Horovitz was born in Manhattan and has lived there for most of his life, so he says he’s all too familiar with the “sleazeball fuckin’ racist landlord” that is Donald Trump. But the ex-rapper is still struggling with exactly how a tacky New York billionaire who lived in a Bond villain-esque gold penthouse rode a populist working-class wave into the Oval Office. “I get that there’s a large portion of this country that is looking for some fuckin’ racist, sexist, homophobe like fuckin’ awful white dude that they want to be in charge. OK, I get that there’s a portion of our country that wants that,” he says. “But Trump I don’t get. I can’t wrap my head around it. He is the New York City rich elite. Who got duped by that motherfucker? I don’t get it at all. People look at him—and us New Yorkers—as awful people, so I don’t get it? He’s a fuckin’ scumbag.” “His building in SoHo [the Trump SoHo] is on an African burial ground. He don’t give a fuck. I guess that strikes a chord in people—he don’t give a fuck, they don’t give a fuck, they just want to get theirs,” he adds.

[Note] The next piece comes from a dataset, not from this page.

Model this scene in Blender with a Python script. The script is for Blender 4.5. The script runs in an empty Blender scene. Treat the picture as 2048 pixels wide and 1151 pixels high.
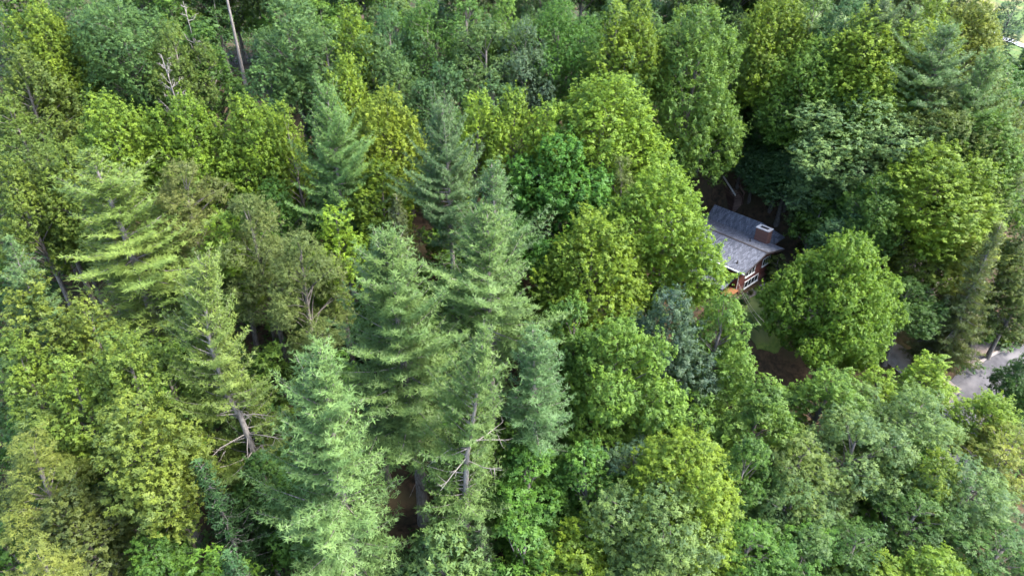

In November, Horovitz and his fellow Beastie Boy Mike D got a nasty taste of Trumpism when Adam Yauch Park, a memorial to their fallen Beastie brother MCA, was defaced with swastikas and a message that read: “Go Trump!” The hateful vandalism prompted Horovitz, who like his fellow Beasties is part-Jewish, to hold a rally at the park where he preached: “Keep your eyes open, stand up for each other. This is homegrown terrorism for real. I reject Donald Trump’s vision for America. New York City, I’m asking you to do the same.”
Reflecting on the episode, Horovitz admits to being shocked by the rise of the “alt-right”—or white supremacists—in this country; a movement that seemed to coincide with the political ascendance of Trump, a nativist who’s been known to share anti-Semitic memes online.
“Alt-right-delete. It’s ridiculous,” he offers. “I don’t think they did [the playground graffiti], I just think it was some kid who thought it was a funny thing to do. But I’ve never seen a swastika on the fuckin’ F train and, on the West 4th Street train station, I’ve seen one four times—just in the last six months. And Trump can’t take fifteen seconds to say, ‘I denounce that shit?’ It’s pathetic.”
Though the Beastie Boys are kaput, and though Horovitz says he has no plans to rap again (“I mean… no, not really,” he tells me), he’s found a musical outlet in scoring films. His first feature film score was for the 2014 documentary No No, about the life of pro baseball pitcher Doc Ellis, who famously pitched a no-hitter while tripping on LSD. He’ll next compose the music for a documentary about Casio keyboards by his pal Greg Poole.
But as far as the acting thing goes, he’s still on the fence. “I dunno! It’s kind of a hassle—like, the hours. Eh,” he says, unleashing that mischievous Beastie Boy grin. “Look, it’s not a real job, that’s for sure. I don’t want to have a real job. No one wants to have a job.”